New IEA net zero report leaves big polluters less room to hide

The International Energy Agency calls on countries to bring forward net zero targets and rely less on fossil fuel technofixes

Big polluters need to move faster to wean themselves off fossil fuels and rely less on expensive and underperforming technologies, the International Energy Agency warned in its latest net zero assessment. 

The influential energy watchdog has downgraded the role of technofixes such as carbon capture and hydrogen in meeting the goals of the Paris Agreement. As their development is failing to live up to expectations – the IEA argues – countries should instead focus on the “most cost-effective” solutions, like ramping up renewables, energy efficiency and electrification.

The updated scenarios give less cover to the oil and gas industry and petrostates to promote these technologies for prolonging the use of fossil fuels.

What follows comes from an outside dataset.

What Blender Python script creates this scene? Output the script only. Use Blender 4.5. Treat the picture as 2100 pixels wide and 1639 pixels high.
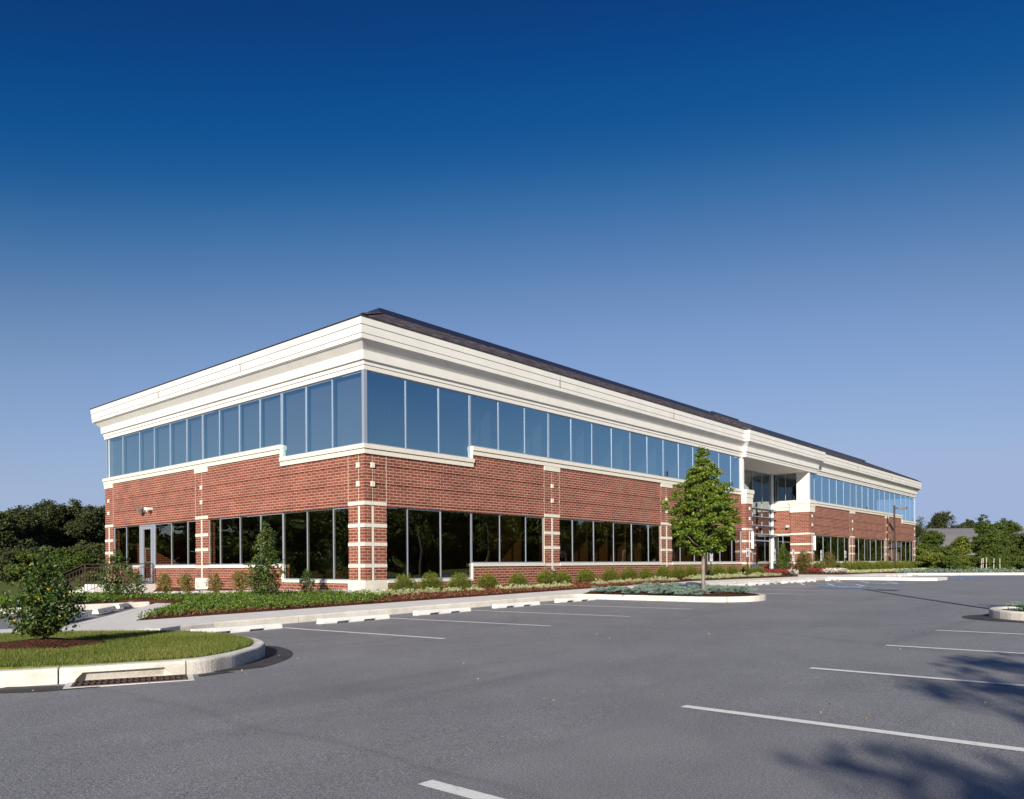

“Removing carbon from the atmosphere is very costly. We must do everything possible to stop putting it there in the first place,” said IEA executive director Fatih Birol in a statement.

The IEA is also calling on all countries to bring forward their net zero plans.

It says rich nations should reach net zero emissions by 2045 under an “equitable pathway” that sees historical polluters take the lead. Only a handful of European countries, including Germany, are aiming to achieve that target.

Carbon capture hype

The report is the first update to the road map for the energy sector to reach net zero by 2050 debuted by the IEA in 2021. That landmark report relayed a stark message to the fossil fuel industry: development of oil, gas, and coal must stop to remain within acceptable global warming thresholds.

Since then, as discussions around the possibility of phasing out fossil fuels heated up, the sector has increasingly taken shelter behind technofixes.

Countries that produce or rely on fossil fuels particularly advocate the use of carbon capture and storage (CCS) to trap their emissions, rather than ending the use of such fuels completely. This debate is expected to take centre stage at the Cop28 climate summit in November.

‘Unmet expectations’

The latest IEA assessment pours cold water on such a notion. It says the history of CCS “has largely been one of unmet expectations”, marked by slow progress and flat deployment. Only 0.1% of total annual energy sector emissions are currently captured in this way.

Catherine Abreu from the campaign group Destination Zero told Climate Home News it makes sense that models see a reduced role for these technologies. “The results of the small, tremendously expensive CCS projects that already exist make it clear that these projects are just about extracting more fossil fuels, not about cutting climate pollution,” she said.

Made with Flourish

In its new forecasts, the Paris-based agency has slashed the contribution of CCS to emission reductions in the power sector by around 40% compared to its 2021 scenario. But it can reduce or eliminate emissions in areas where other options are limited, such as heavy industries, the IEA added.

Hydrogen ‘problem’

The agency has also taken aim at hydrogen, describing it as “more of a climate problem than a climate solution” today. While demand for hydrogen has been rising, the overwhelming majority of it has been met with polluting production processes, mostly involving gas.

The IEA sees a diminished potential for hydrogen to decarbonise long-distance transport and iron and steel production, and only if it comes from “low-emission” sources such as renewables.

“Hydrogen was once considered a ‘wonderfuel’,” said Dave Jones from energy think tank Ember. “Now reality has hit home and there has been a real change in understanding of its limited uses.”

While CCS and hydrogen are underperforming expectations, the IEA keeps revising its projections for solar power and electric vehicles upwards. Cheaper renewables and stronger electrification prospects make them more appealing and viable options to reach net zero by 2050.